During another 20-minute battle two days later, guerrillas ambushed Marines from the broken windows of a small, abandoned school compound. When Marines pushed up to it, they found more spent bullet casings — but again, no dead or wounded.

Soon, they began taking fire again from two more locations; the insurgents had merely withdrawn and found somewhere else to shoot from.

“It’s like a little cat-and-mouse game,” Martin said. “We try and get them. They hide their weapons ... then they just come back to the same location, pick up the same rifle, shoot at us again.”

During the second gunbattle, Marines radioed for a mortar bombardment to suppress their attackers. A wave of shells exploded along the outer wall of a compound, shaking the area and kicking up vast brown clouds of dust.

When Martin arrived afterward to assess the damage, he found the father of a family who claimed he’d seen no Taliban in the area at all — a common refrain.

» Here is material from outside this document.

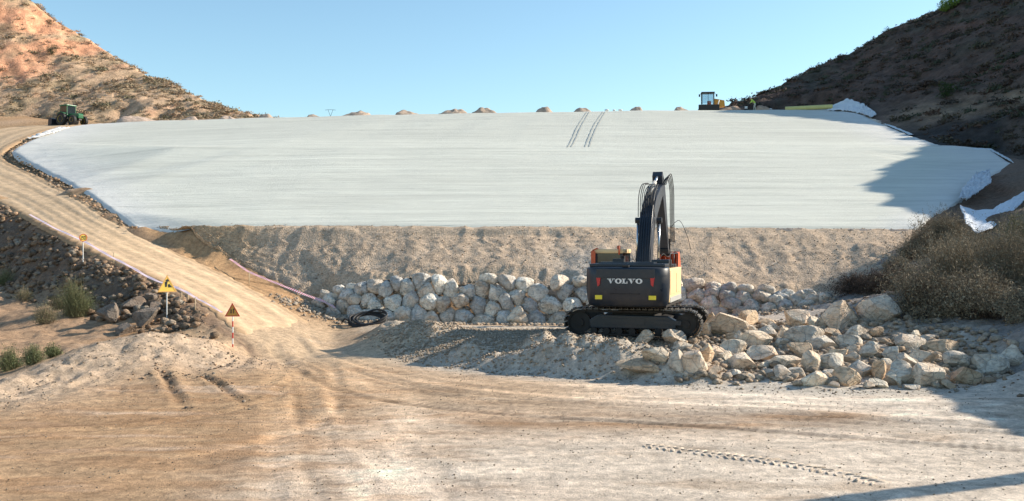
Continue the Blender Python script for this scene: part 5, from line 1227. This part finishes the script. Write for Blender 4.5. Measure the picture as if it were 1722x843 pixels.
# ------------------------------------------------------------------ cloth: loose edges of the lining
def cloth(name, A, B, n1, n2, amp, seed, label, mat, col=(.66, .68, .70), freq=1.0, lift=.12, kind=None, cat=None):
    a = resample(A, n1); c = resample(B, n1); t = np.linspace(0, 1, n2)[None, :, None]
    P = a[:, None, :]*(1-t)+c[:, None, :]*t
    s_ = np.linspace(0, 1, n1)[:, None]*n1*.2; tt = np.linspace(0, 1, n2)[None, :]
    w_ = ridged(s_*freq+tt*1.5, tt*2+s_*.1, 3, seed); P[..., 2] += lift+amp*w_; P[..., 1] -= amp*.6*w_
    P[..., 0] += .1*fbm(s_*.7, tt*3, 3, seed+2)
    o = mesh_np(name, P.reshape(-1, 3), grid_faces(n2, n1), mat, col=np.tile(np.array([col]), (n1*n2, 1)), smoothf=True)
    sm = o.modifiers.new('thickness', 'SOLIDIFY'); sm.thickness = .02
    if cat: meta(o, label, cat)
    return o
cloth('loose_sheeting', [W(1388, 190, 124.0), W(1420, 188, 122.5), W(1446, 193, 119.5), W(1466, 201, 113.5)], [W(1400, 181, 127), W(1424, 169, 127), W(1450, 176, 124), W(1474, 195, 116)], 60, 22, .22, 5, 'crumpled white sheeting bunched at the top right corner of the dam face', M_lining, (.74, .75, .76), 1.6, .10, cat='sheeting')
cloth('edge_sheeting', [D2(1531, 229), W(1477, 206, 111), W(1450, 191, 121.5)], [W(1536, 228, 93.2), W(1481, 204.5, 111.2), W(1455, 189, 122)], 70, 8, .07, 6, 'thin turned-up white edge of the lining along the upper right hillside', M_lining, (.72, .74, .75), 1.0, .06, cat='sheeting')
cloth('edge_sheeting', [D1(1710, 279), D1(1665, 254), D1(1594, 251)], [W(1713, 277, 72.5), D1(1666, 251.5), D1(1595, 249)], 60, 8, .05, 7, 'turned-up white edge of the lining along the lower right corner', M_lining, (.66, .69, .71), 1.0, .05, cat='sheeting')
cloth('silver_sheeting', [W(1640, 303, 64), W(1618, 330, 59), W(1612, 346, 56.5)], [W(1664, 298, 65), W(1666, 320, 60), W(1625, 350, 56)], 60, 40, .22, 8, 'wrinkled silvery sheeting at the right edge of the white face', M_lining, (.60, .64, .70), 2.2, .35, cat='sheeting')
cloth('ground_sheeting', [W(1614, 360, 53), W(1640, 368, 52.5), W(1668, 366, 52.5), W(1724, 334, 57), W(1790, 300, 62)], [W(1625, 392, 48.5), W(1642, 408, 47), W(1668, 400, 47.5), W(1724, 350, 54.5), W(1790, 318, 59.5)], 90, 26, .07, 9, 'broad white sheet spread on the brown slope above the big brush', M_lining, (.68, .72, .78), .7, .42, cat='sheeting')
cloth('edge_sheeting', [W(46, 236, 103), W(60, 230, 106), W(100, 217, 127)], [W(66, 236, 104), W(80, 230, 107), W(118, 217, 128)], 50, 8, .2, 11, 'crumpled white edge of the lining at the upper left road bend', M_lining, (.72, .70, .68), 1.3, .15, cat='sheeting')
# tyre marks pressed in the lining
M_mark = paint('tyre_mark_grey', (.42, .43, .40), .9, dirt=.3)
mk = [[(987, 192), (972, 214), (962, 236), (955, 252)], [(991, 192), (978, 214), (968, 236), (961, 252)], [(1014, 192), (1000, 212), (990, 234), (984, 252)], [(1018, 192), (1006, 212), (996, 234), (991, 252)]]
m_ = MB()
for l in mk:
    pts = densify([D2(*q) if q[1] < 247 else D1(q[0], 249) for q in l], 8)
    for i in range(len(pts)-1):
        a, c = pts[i], pts[i+1]; s_ = Vector((.055, 0, 0)); m_.poly([a-s_+Vector((0, 0, H(a.x, a.y)-a.z+.10)), a+s_+Vector((0, 0, H(a.x, a.y)-a.z+.10)), c+s_+Vector((0, 0, H(c.x, c.y)-c.z+.10)), c-s_+Vector((0, 0, H(c.x, c.y)-c.z+.10))])
o = m_.build('tyre_marks', M_mark); meta(o, 'two pairs of dark tyre marks curving up the pale dam face', kind='structure')

# ------------------------------------------------------------------ signs, tapes, hose
def sign(name, px, py_plate, wpx, py_base, d, shape, label, pict):
    top = W(px, py_plate, d); bs = W(px, py_base, d); k = d/F
    r_ = thing(name, bs, label, 'sign')
    if shape != 'dark': r_.rotation_euler = (0, 0, R(38))
    hz_ = top.z-bs.z; w_ = wpx*k*(1 if shape == 'dark' else 1.25)
    striped = shape == 'dark'
    zz = np.linspace(-.25, hz_, 9)
    p_ = MB()
    for i in range(8):
        p_.mi = i % 2 if striped else 0; p_.tube([(0, .03, zz[i]), (0, .03, zz[i+1])], .022, 8, caps=i in (0, 7))
    p_.build('pole', [M_white, M_red] if striped else M_white, r_)
    q_ = MB()
    if shape == 'round':
        q_.lathe([(-.01, .01), (-.01, w_/2), (.01, w_/2), (.01, .01)], (0, 0, hz_), (0, 1, 0), 24); PL = q_.build('plate', M_signyel, r_)
        q_ = MB(); n_ = 24
        for i in range(n_):
            a, c = 2*math.pi*i/n_, 2*math.pi*(i+1)/n_; q_.prism([(w_/2*math.cos(a), hz_+w_/2*math.sin(a)), (w_/2*math.cos(c), hz_+w_/2*math.sin(c)), (w_*.41*math.cos(c), hz_+w_*.41*math.sin(c)), (w_*.41*math.cos(a), hz_+w_*.41*math.sin(a))], -.018, -.0105, 'y')
        q_.build('rim', M_orange, PL)
    else:
        h_ = w_*.88; tri = [(-w_/2, hz_-h_/2), (w_/2, hz_-h_/2), (0, hz_+h_/2)]
        q_.prism(tri, -.01, .01, 'y', .004); PL = q_.build('plate', M_signyel if shape == 'bright' else M_shade_sign, r_)
        q_ = MB(); c0 = (0, hz_-h_/6); inn2 = [(c0[0]+(x_-c0[0])*.80, c0[1]+(z_-c0[1])*.80) for x_, z_ in tri]
        for i in range(3): q_.prism([tri[i], tri[(i+1) % 3], inn2[(i+1) % 3], inn2[i]], -.017, -.0105, 'y')
        q_.build('rim', M_red if shape == 'dark' else M_signrim, PL)
    q_ = MB(); s_ = w_
    for poly in pict: q_.prism([(x_*s_, hz_+z_*s_) for x_, z_ in poly], -.0165, -.0105, 'y')
    q_.build('pictogram', M_black, PL)
    return r_
M_shade_sign = paint('shaded_sign_yellow', (.55, .30, .05), .5, dirt=.3); M_signrim = paint('faded_orange_rim', (.80, .45, .12), .5, dirt=.2)  # first one: sign yellow darkened to imitate a backlit plate
def box2(x0, z0, x1, z1): return [(x0, z0), (x1, z0), (x1, z1), (x0, z1)]
two = [box2(-.30, .16, -.06, .23), box2(-.12, .02, -.06, .18), box2(-.30, -.03, -.06, .04), box2(-.30, -.20, -.24, 0), box2(-.30, -.24, -.06, -.17)]
zero = [box2(.04, .16, .28, .23), box2(.04, -.24, .28, -.17), box2(.04, -.2, .11, .2), box2(.21, -.2, .28, .2)]
gb = castg(140, 450); sign('speed_sign', 140, 400, 10.5, 451, gb.y, 'round', 'round yellow speed sign on a white pole above the rubble bank, farthest of the signs', two+zero)
gb = castg(274, 537); sign('warning_sign', 281, 477, 26, 538, gb.y, 'bright', 'bright yellow triangular works sign on a thin white pole behind the spoil mound', [[(-.10, .18), (.05, .24), (.12, .12), (-.02, .08)], [(-.12, .1), (.02, .08), (-.02, -.18), (-.10, -.18)], [(.04, -.05), (.12, -.02), (.26, -.2), (.06, -.2)]])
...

“It’s one of the most frustrating things out here,” Martin said. “We know there’s Taliban in the area, and they’re like, ‘No, they’re not.”’

“I pressed him about it because I saw the guy right outside his compound shooting at me with a rifle, but he still said no,” Martin said. “I’m not sure if they think we’re stupid, or if they’re so afraid of the Taliban they won’t talk.”